Possible phonological changes (was: Rate of change)

Gabor Sandi g_sandi at hotmail.com
Sat Jun 30 13:43:44 UTC 2001


>From: Rick Mc Callister <RMCCALLI at SUNMUW1.MUW.EDU>
>Date: Wed, 27 Jun 2001 17:27:36 -0500

>> ----- Original Message -----
>> From: <X99LYNX at AOL.COM>
>> Sent: Friday, June 15, 2001 7:13 AM

>>> Then he went on to point out that European Portuguese has the rolled r,
>>> but (Northern) Brazilian Portuguese has an /h/ reflex of /r/, to which I
>>> added that the Puerto Rican Spanish rolled ("double") rr is often
>>> pronounced as a velar like in French etc. The implication is that
>>> Brazilian may have passed through this stage in the evolution of r > h.

>> [Ed Selleslagh]

>> Isn't there a little confusion here? Isn't the Brazilian Portuguese r that's
>> pronounced as uvular r, as [rx] in final position, or as [x] or even [h],
>> the original rr (cf. Spanish), the rolling r (>3 taps)? Not the single r
>> (originally one tap, now often more). [Note that double r is not always
>> written as such, as orthography is different according to position in a
>> word, e.g. initially or finally].

> I think that's what he meant. Some varieties of Brazilian
>Portuguese use /h/ for trilled /rr/. I've heard it from people from the
>South as well, from Rio Grande do Sul and Rio de Janeiro. The northerners
>I've met used a type of uvular /R/. I've been told that /rr/ is also
>trilled in parts of Brazil

>> Did you mean that Puertoricans use the Brazilian pronunciation of double r?
>> I wasn't aware of that.

> Not all Puerto Ricans, but some. It was a rural pronunciation but
>is now found among urban working class people of rural origin in Puerto
>Rico and New York --or so I've been told by Puerto Ricans. It's also found
>among some Dominicanos and --I've been told-- among some Orientales (Far
>Eastern Cuba). You hear a lot among Hispanics from all over who have
>settled in New York and lived among Puerto Ricans --including one of my
>Costa Rican brothers-in-law

>> Maybe Portuguese influence stretched farther north than I thought: in
>> Curagao Papiamento there is a considerable Portuguese base, but that's still
>> far more to the south than P.R.

>> In the mid-southern Andes (parts of Perz, Bolivia, N. Argentina), the double
>> r is pronounced [Z] (French j), strongly reminescent of Polish rz or Czech
>> r-hacek, which - as far as I know - have the same origin (rolling r). All
>> seem to be results of retroflexion.

> This is common all over most of Spanish-speaking Latin America
>outside of the Caribbean and northern Mexico: Costa Rica, Guatemala,
>western Panama, southern Mexico, parts of Highland Columbia & Venezuela,
>parts of Chile, Argentina, Bolivia, etc.
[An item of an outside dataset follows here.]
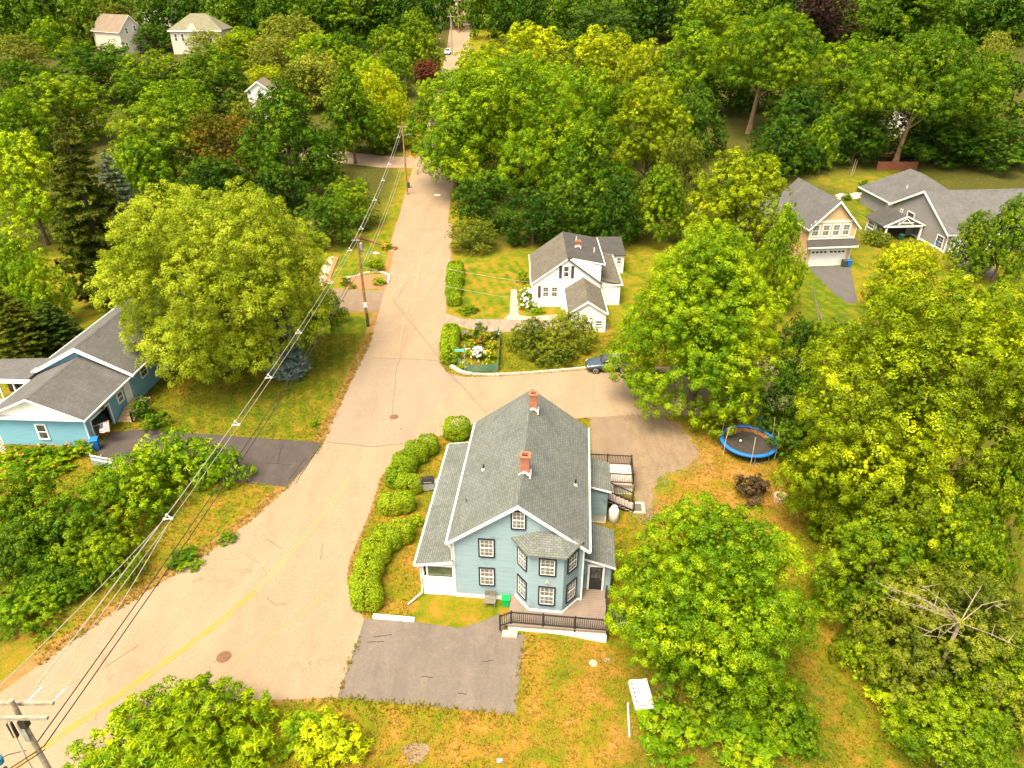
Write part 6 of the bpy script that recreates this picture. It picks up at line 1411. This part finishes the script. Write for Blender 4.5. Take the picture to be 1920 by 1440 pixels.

Since in many varieties of Argentinian Spanish (as well as in Chile and
Uruguay), the phonetic realizations of orthographic <y> and <ll> are also [Z],
do these examples imply that there are varieties of Spanish where lluvia 'rain'
and rubia 'blonde' are homophones, pronounced as ['ZuBya]? Same for callo 'corn
(on foot)' and carro 'cart, car', both [kaZo]?